Taarof is like a intricate dance of respect and honor between two people. Initially, it can seem complex and sometimes confusing to people coming from other cultures. There are a few basic rules about taarof that you can easily learn. 

Let’s examine some common examples that will help you understand the basic rules of taarof. Then, not only will you know the Iranian culture better, but you might enjoy accompanying them in this dance.  

3.  Taarof when offering guests to stay for dinner

You go to visit a family member for afternoon tea. Right before leaving, he will ask you to stay for dinner:

  • “Shaam tashrif daashteh bash.id” شام تشریف داشته باشید (Please, stay for dinner).

Even if you feel like staying, you first refuse the offer by simply saying:

  • “Kheili mamnun” خیلی ممنون (Thank you very much).

The host will reassure you that it would be a pleasure for him:

  • “Khosh.hal mishim خوشحال میشیم (We will be happy to).

As a guest, you will refuse a second time:

  •  “Nah zahmat ne.midim.” نه زحمت نمیدیم (No, we won’t cause trouble).

The host insists once again:

  •  Khahesh mikonam, hich zahmat.i nist.”  خواهش میکنم، هیچ زحمتی نیست (Please, it’s no trouble at all).

This dance of offering and refusing can go on for a few times before you as a guest either accept or refuse the offer.

A trick in taarof!

If the guest refuses the offer the first time, and the host doesn’t insist any longer, the dance of taarof ends there. It’s said that “it was only taarof.” That means that the host only wanted to be courteous, but he didn’t actually have the intention of going through with making the dinner.

If the guest accepts the offer the first time, the host has to go through with it, even if it was “only taarof.” In this case you might say he was busted! 

However, be careful about accepting the offer right away. Because accepting the offer right on the first time, can be considered too forward in Iranian culture. 

Common examples of taarof: 

  1.  Taarof when going through the doorway.

Two people want to pass by a doorway; one offers for the other person to go first. Sometimes the offering can go on for a long time, until one person finally gives in and walks through first.  This happens especially between men in Iran.

  1.  Taarof when offering someone to come inside the house. 

Let’s say a friend or family member stops by your place to drop something off.  In Iran, it is considered etiquette to always offer them to come inside; even if they are clearly not there with that intention. You may say something like: 

“befarmaaid tu!” بفرمایید تو (Please come in.)

3. Taarof when paying a store salesman or a taxi driver.

Sometimes even when you are at a store or taking a cab, they might offer you not to pay by saying something like “ghabel nadareh (قابل نداره)”.

However, This is to show their respect, it does not mean you have to accept the offer. 

4- Taarof when people offering to pay the bill at a restaurant.

When you go to eat or drink with an Iranian, you have to prepare yourself for the “fight” afterwards, as to who is going to pay the bill!

The norm is that everyone should offer to pay.

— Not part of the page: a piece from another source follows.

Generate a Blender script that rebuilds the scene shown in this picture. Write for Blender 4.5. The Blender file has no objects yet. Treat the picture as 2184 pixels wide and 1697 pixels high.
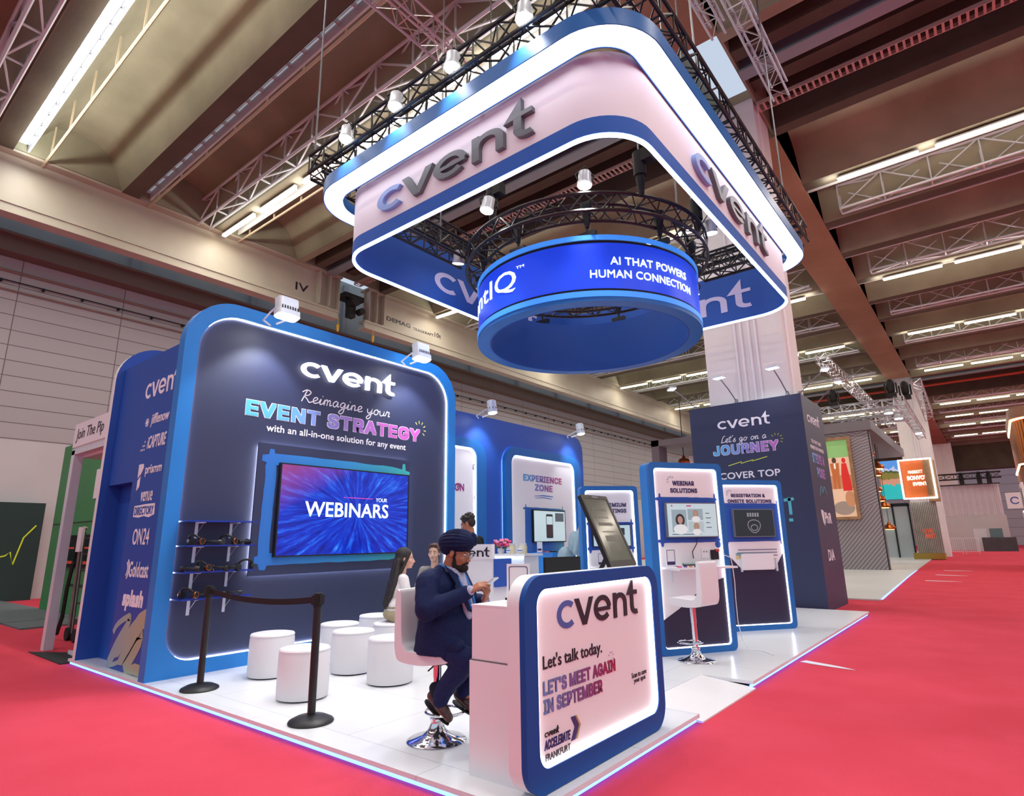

If there are families involved, every head of a household will offer to take care of the bill. A whole routine of taarof follows, something similar to:

  •  “Khaahesh mi.konam!”  خواهش میکنم (Please!) 
  • “Nah, ne.misheh!” نه نمیشه (No, no way!)  
  • “Ejaazeh bedid”  اجازه بدید (Allow me!) 

Rule of thumb for Taarof in Iran, when at restaurants:

Even if you guess who will end up paying at the end, you should always offer your willingness to pay the bill. Usually the person with the higher income, higher age, or social status will ‘win’ and take care of the bill.  If they all have around the same income, then the person with more willingness wins the battle. However, if you don’t offer, and simply let others go ahead, you might be seen as inconsiderate.

Who is the “winner” in taarof?

Who really wins in the world of taarof? The person who accepted the offer or the one who offered? It’s not important who wins in taarof. What’s important is that everyone pays the ‘due’ respect to each other through this dance of honor.